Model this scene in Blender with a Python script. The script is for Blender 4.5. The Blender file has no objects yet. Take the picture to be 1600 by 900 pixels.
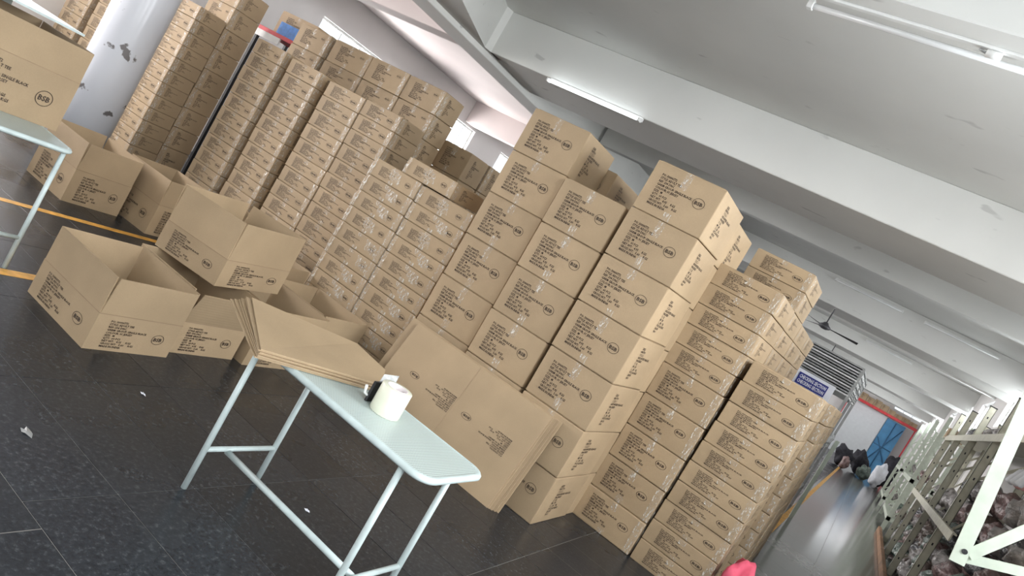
import bpy, bmesh, math, random
from mathutils import Matrix, Vector, Euler, noise

C = bpy.context.scene.collection
random.seed(7)
PI = math.pi

# ------------------------------------------------------------------ camera
R = ((0.751672, 0.432164, 0.498221), (0.469469, 0.179979, -0.864411), (-0.463236, 0.883653, -0.067602))
cam = bpy.data.cameras.new('camera')
cam.sensor_width = 36.0
cam.lens = 1149.8 / 1600 * 36.0
cam.clip_start = 0.05
cam.clip_end = 200
camo = bpy.data.objects.new('camera', cam)
C.objects.link(camo)
camo.matrix_world = Matrix(((R[0][0], -R[1][0], -R[2][0], 0), (R[0][1], -R[1][1], -R[2][1], 0),
                            (R[0][2], -R[1][2], -R[2][2], 1.5), (0, 0, 0, 1)))
bpy.context.scene.camera = camo

# ------------------------------------------------------------------ world, exposure
sc = bpy.context.scene
sc.view_settings.view_transform = 'Standard'
sc.view_settings.look = 'None'
sc.view_settings.gamma = 1.0
sc.view_settings.use_curve_mapping = False
sc.view_settings.exposure = -0.22
world = bpy.data.worlds.new('sky')
sc.world = world
world.use_nodes = True
bg = world.node_tree.nodes['Background']
bg.inputs['Color'].default_value = (0.86, 0.93, 1.0, 1)
bg.inputs['Strength'].default_value = 1.6

def area(name, loc, rot, sx, sy, power, col):
    l = bpy.data.lights.new(name, 'AREA')
    l.shape = 'RECTANGLE'; l.size = sx; l.size_y = sy; l.energy = power; l.color = col
    o = bpy.data.objects.new(name, l); C.objects.link(o)
    o.location = loc; o.rotation_euler = rot
    return o

LW, RW, FW, BW = -10.6, 1.5, -5.0, 40.0       # left, right, front (behind the camera), back walls
# daylight standing just outside the window openings
RWIN = [(-3.6, 2.2), (0.2, 2.2), (3.6, 2.2), (7.2, 2.2), (10.9, 2.2), (14.5, 1.9), (18.3, 1.9), (21.9, 1.9), (25.5, 1.9), (29.1, 1.9), (32.7, 1.9), (36.3, 1.9)]
LWIN = [(-2.6, 2.6), (1.3, 2.8), (5.2, 2.4), (10.2, 2.3), (13.8, 1.5), (16.7, 1.5), (20.4, 2.2), (24.4, 2.2), (28.2, 2.2), (32.2, 2.2), (36.2, 2.2)]
FWIN = [(-8.7, 2.6), (-5.2, 2.6), (-1.8, 2.6)]
RSILL = lambda y: 1.45 if y < 6 else 2.72
for y, w in RWIN:
    zs = RSILL(y)
    area('daylight_right', (RW + 0.6, y, (zs + 3.35) / 2 + .1), (0, PI / 2 - .35, 0), 3.3 - zs, w, 290 if y < 6 else (130 if y < 16 else 200), (0.95, 0.98, 1.0))
for y, w in LWIN:
    area('daylight_left', (LW - 0.65, y, 2.25), (0, -PI / 2 + .35, 0), 2.0, w, (140 if y < 0 else 900 if y < 3 else 150) if y < 6 else 420, (1.0, 0.96, 0.95))
for x, w in FWIN:
    area('daylight_front', (x, FW - 0.7, 2.2), (PI / 2 - .35, 0, 0), w, 2.2, 120 if x < -8 else 62, (1.0, 0.98, 0.96))
area('daylight_back', (0.76, BW + 0.32, 3.45), (-PI / 2, 0, 0), 1.3, 0.44, 14, (0.95, 0.98, 1.0))

# ------------------------------------------------------------------ node helpers
def mat(name):
    m = bpy.data.materials.new(name); m.use_nodes = True
    nt = m.node_tree
    return m, nt, nt.nodes['Principled BSDF']

def N(nt, t, **kw):
    n = nt.nodes.new(t)
    for k, v in kw.items():
        if k in n.inputs: n.inputs[k].default_value = v
        else: setattr(n, k, v)
    return n

def L(nt, a, b): nt.links.new(a, b)

def ramp(nt, src, stops):
    r = nt.nodes.new('ShaderNodeValToRGB')
    el = r.color_ramp.elements
    el[0].position, el[0].color = stops[0][0], (*stops[0][1], 1)
    el[1].position, el[1].color = stops[-1][0], (*stops[-1][1], 1)
    for p, c in stops[1:-1]:
        e = el.new(p); e.color = (*c, 1)
    L(nt, src, r.inputs[0])
    return r.outputs[0]

def simple(name, col, rough=0.6, metal=0.0, var=0.12, scale=8.0, bump=0.0, rand=0.0, spec=0.5, detail=4.0):
    m, nt, b = mat(name)
    tc = N(nt, 'ShaderNodeTexCoord')
    n = N(nt, 'ShaderNodeTexNoise', Scale=scale, Detail=detail)
    L(nt, tc.outputs['Object'], n.inputs['Vector'])
    lo = tuple(max(0, c * (1 - var)) for c in col); hi = tuple(min(1, c * (1 + var)) for c in col)
    c = ramp(nt, n.outputs['Fac'], [(0.3, lo), (0.7, hi)])
    if rand:
        oi = N(nt, 'ShaderNodeObjectInfo')
        hs = N(nt, 'ShaderNodeHueSaturation')
        mr = N(nt, 'ShaderNodeMapRange'); mr.inputs['To Min'].default_value = 1 - rand; mr.inputs['To Max'].default_value = 1 + rand
        L(nt, oi.outputs['Random'], mr.inputs['Value']); L(nt, mr.outputs[0], hs.inputs['Value'])
        L(nt, c, hs.inputs['Color']); c = hs.outputs[0]
    L(nt, c, b.inputs['Base Color'])
    b.inputs['Roughness'].default_value = rough; b.inputs['Metallic'].default_value = metal
    b.inputs['Specular IOR Level'].default_value = spec
    if bump:
        bp = N(nt, 'ShaderNodeBump', Strength=bump, Distance=0.02)
        L(nt, n.outputs['Fac'], bp.inputs['Height']); L(nt, bp.outputs[0], b.inputs['Normal'])
    return m

def cardboard(name, col, rand=0.07):
    m, nt, b = mat(name)
    tc = N(nt, 'ShaderNodeTexCoord')
    n1 = N(nt, 'ShaderNodeTexNoise', Scale=3.0, Detail=3.0)
    n2 = N(nt, 'ShaderNodeTexNoise', Scale=160.0, Detail=2.0)
    w = N(nt, 'ShaderNodeTexWave', Scale=60.0, Distortion=0.4)
    w.bands_direction = 'X'
    for x in (n1, n2, w): L(nt, tc.outputs['Object'], x.inputs['Vector'])
    a = N(nt, 'ShaderNodeMath', operation='MULTIPLY'); a.inputs[1].default_value = 0.75
    L(nt, n1.outputs['Fac'], a.inputs[0])
    a2 = N(nt, 'ShaderNodeMath', operation='MULTIPLY_ADD'); a2.inputs[1].default_value = 0.25
    L(nt, n2.outputs['Fac'], a2.inputs[0]); L(nt, a.outputs[0], a2.inputs[2])
    c = ramp(nt, a2.outputs[0], [(0.3, tuple(v * 0.88 for v in col)), (0.7, tuple(min(1, v * 1.1) for v in col))])
    oi = N(nt, 'ShaderNodeObjectInfo')
    hs = N(nt, 'ShaderNodeHueSaturation')
    mr = N(nt, 'ShaderNodeMapRange'); mr.inputs['To Min'].default_value = 1 - rand; mr.inputs['To Max'].default_value = 1 + rand
    L(nt, oi.outputs['Random'], mr.inputs['Value']); L(nt, mr.outputs[0], hs.inputs['Value'])
    L(nt, c, hs.inputs['Color']); L(nt, hs.outputs[0], b.inputs['Base Color'])
    b.inputs['Roughness'].default_value = 0.62
    b.inputs['Specular IOR Level'].default_value = 0.25
    bp = N(nt, 'ShaderNodeBump', Strength=0.08, Distance=0.004)
    L(nt, w.outputs['Fac'], bp.inputs['Height']); L(nt, bp.outputs[0], b.inputs['Normal'])
    return m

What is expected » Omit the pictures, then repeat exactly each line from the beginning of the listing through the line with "PI = math.pi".

Written answer »
Model this scene in Blender with a Python script. The script is for Blender 4.5. The Blender file has no objects yet. Take the picture to be 1600 by 900 pixels.
import bpy, bmesh, math, random
from mathutils import Matrix, Vector, Euler, noise

C = bpy.context.scene.collection
random.seed(7)
PI = math.pi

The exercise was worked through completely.